An externalised version of this historical dialectic might be read into the central premise of The City and the City. Both Besźel and Ul Qoma can be interpreted as opposing points in the dialectic. In this reading, Ul Qoma is the thesis of a capitalist society and profits accordingly. In contrast, Besźel is the antithesis: it represents the failings of capitalism and the point where the thesis negates itself. This reading can be supported by Borlú’s comparison between the two cities’ respective economic states and animals in Chapter Eight, in which he describes how, “Canada cosied up to what they called the New Wolf economy. We were a street mongrel, maybe, or a scrawny milkrat,” (Miéville, 111). The two cities, then, can be read as being in a state between thesis and antithesis, on the verge of total economic collapse.

If the two cities represent the two dialectical points in this way, then Breach – the city in between the other two which maintains order by preventing crossover – might be considered the absolute, the moment in which history ceases to be. Breach itself is described is grey and static, without any motion or sense of progression, and of it Borlú comments, “The Breach was nothing. It is nothing,” (Miéville, 297), insinuating that it is completely without time. The role of Breach in the novel is to maintain the boundaries between Ul Qoma and Besźel, and in this allegorical reading its role could be interpreted as the threat of the absolute in continuing the dialectical formation of history, and without Breach the dialectic would cease. At the end of the novel Borlú says, “We are all philosophers here where I am, and we debate among many things the question of where it is that we live. On this issue I am a liberal,” (Miéville, 373) and from this it seems that his position on the historical dialectic is a left-wing belief, as outlined by Adorno, that the development of society is in constant negation. His role is to “maintain the skin that keeps laws in place,” (Miéville, 373) by preventing the collapse of the dialectic, and thereby preventing the absolute from being reached.

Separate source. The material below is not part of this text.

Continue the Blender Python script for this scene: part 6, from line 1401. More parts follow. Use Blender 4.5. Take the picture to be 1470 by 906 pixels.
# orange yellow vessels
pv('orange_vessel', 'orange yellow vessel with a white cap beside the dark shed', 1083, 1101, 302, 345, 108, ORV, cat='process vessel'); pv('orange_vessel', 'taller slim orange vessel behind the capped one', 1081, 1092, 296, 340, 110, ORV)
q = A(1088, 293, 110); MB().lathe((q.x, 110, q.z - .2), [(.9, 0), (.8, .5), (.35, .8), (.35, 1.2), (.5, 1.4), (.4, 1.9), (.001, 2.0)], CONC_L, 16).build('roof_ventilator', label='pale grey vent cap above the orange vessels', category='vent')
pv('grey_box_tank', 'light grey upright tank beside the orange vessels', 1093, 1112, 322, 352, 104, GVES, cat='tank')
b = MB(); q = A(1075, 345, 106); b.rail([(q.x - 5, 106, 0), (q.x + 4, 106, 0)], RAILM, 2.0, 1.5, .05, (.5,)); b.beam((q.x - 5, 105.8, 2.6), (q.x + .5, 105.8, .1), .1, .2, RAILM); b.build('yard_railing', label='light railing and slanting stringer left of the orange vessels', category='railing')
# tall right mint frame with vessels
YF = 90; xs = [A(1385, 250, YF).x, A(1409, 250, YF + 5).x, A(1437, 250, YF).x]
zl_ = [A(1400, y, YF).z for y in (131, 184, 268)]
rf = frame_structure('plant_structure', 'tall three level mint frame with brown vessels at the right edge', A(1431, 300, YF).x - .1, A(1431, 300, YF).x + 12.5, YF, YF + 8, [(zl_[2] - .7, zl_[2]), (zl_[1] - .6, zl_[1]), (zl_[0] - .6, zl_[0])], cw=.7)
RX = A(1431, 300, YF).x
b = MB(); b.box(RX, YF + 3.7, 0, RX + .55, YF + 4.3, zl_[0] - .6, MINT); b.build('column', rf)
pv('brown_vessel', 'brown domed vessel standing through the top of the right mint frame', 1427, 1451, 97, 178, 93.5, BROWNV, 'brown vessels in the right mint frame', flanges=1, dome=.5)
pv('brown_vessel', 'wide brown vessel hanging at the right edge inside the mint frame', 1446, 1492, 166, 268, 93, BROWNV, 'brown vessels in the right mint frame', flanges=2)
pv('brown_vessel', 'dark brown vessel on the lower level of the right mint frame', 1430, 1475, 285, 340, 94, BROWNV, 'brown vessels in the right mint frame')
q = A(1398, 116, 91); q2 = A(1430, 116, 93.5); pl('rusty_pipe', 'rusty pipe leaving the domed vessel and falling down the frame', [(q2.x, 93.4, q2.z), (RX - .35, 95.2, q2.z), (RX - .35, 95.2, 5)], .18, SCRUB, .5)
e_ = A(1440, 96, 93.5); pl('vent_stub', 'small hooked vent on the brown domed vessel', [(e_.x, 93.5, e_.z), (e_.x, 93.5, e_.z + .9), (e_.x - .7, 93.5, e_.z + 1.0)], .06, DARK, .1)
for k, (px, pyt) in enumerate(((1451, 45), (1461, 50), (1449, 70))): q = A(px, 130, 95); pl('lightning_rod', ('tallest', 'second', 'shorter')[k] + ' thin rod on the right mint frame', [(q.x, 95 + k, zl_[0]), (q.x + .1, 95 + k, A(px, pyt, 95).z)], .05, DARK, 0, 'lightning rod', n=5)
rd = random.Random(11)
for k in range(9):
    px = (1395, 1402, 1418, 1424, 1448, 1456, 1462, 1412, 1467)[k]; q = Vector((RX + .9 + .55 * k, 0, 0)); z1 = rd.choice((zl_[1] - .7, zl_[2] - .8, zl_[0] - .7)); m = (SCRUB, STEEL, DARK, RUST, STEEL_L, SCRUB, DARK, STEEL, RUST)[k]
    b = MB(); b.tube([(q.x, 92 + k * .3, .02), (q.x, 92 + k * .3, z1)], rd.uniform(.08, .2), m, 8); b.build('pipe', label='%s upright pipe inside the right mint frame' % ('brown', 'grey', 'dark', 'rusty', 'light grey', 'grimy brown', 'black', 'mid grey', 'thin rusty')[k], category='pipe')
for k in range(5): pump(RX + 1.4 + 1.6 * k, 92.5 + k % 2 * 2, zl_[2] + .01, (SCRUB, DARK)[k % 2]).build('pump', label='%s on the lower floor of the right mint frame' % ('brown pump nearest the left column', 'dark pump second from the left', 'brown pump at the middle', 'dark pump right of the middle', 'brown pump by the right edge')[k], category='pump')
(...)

Modern-day relevance of the text

Miéville’s concept of two cities inhabiting the same space holds particular relevance when related to the present Ukraine Crisis. During the recent Ukraine referendum the BBC interviewed two people from the same town to investigate what locals thought of the elections. The man they interviewed was a Russian speaking Ukrainian dressed in military garb who resolutely believes the town was a part of the Russia. There second interviewee in direct contrast was a female school mistress who spoke Ukrainian and believed that the referendum was illegal and that her town was located in Ukraine. The crisis has demonstrated the chaos that occurs when cultural, religious, political and social ‘unseeing’ is breached in a place with multiple societies. The people have divided themselves into two separate groups inhabiting the same geographical area. The distinct difference between today’s European Crisis and Miéville’s creation is that stability is reached between Besźel and Ul Qoma is due to the ability to ‘unsee the other. Unfortunately the Ukrainian Crisis is escalating into violence and possible civil war because breach has occurred. This demonstrates the relevance of The City and The City to society five years after its publication.

Works Cited

Houlgate, Stephen and Baur, Michael. A Companion to Hegel. Chichester: Blackwell Publishing 2011. Print.

Miéville, China. The City and the City. London: Pan Books, 2009. Print.

BBC News. “‘Russia is trying to build a new Berlin wall’ PM Yatsenyuk tells BBC News.” Online video clip. YouTube. YouTube, 13 May 2014. Web. 14 May 2014.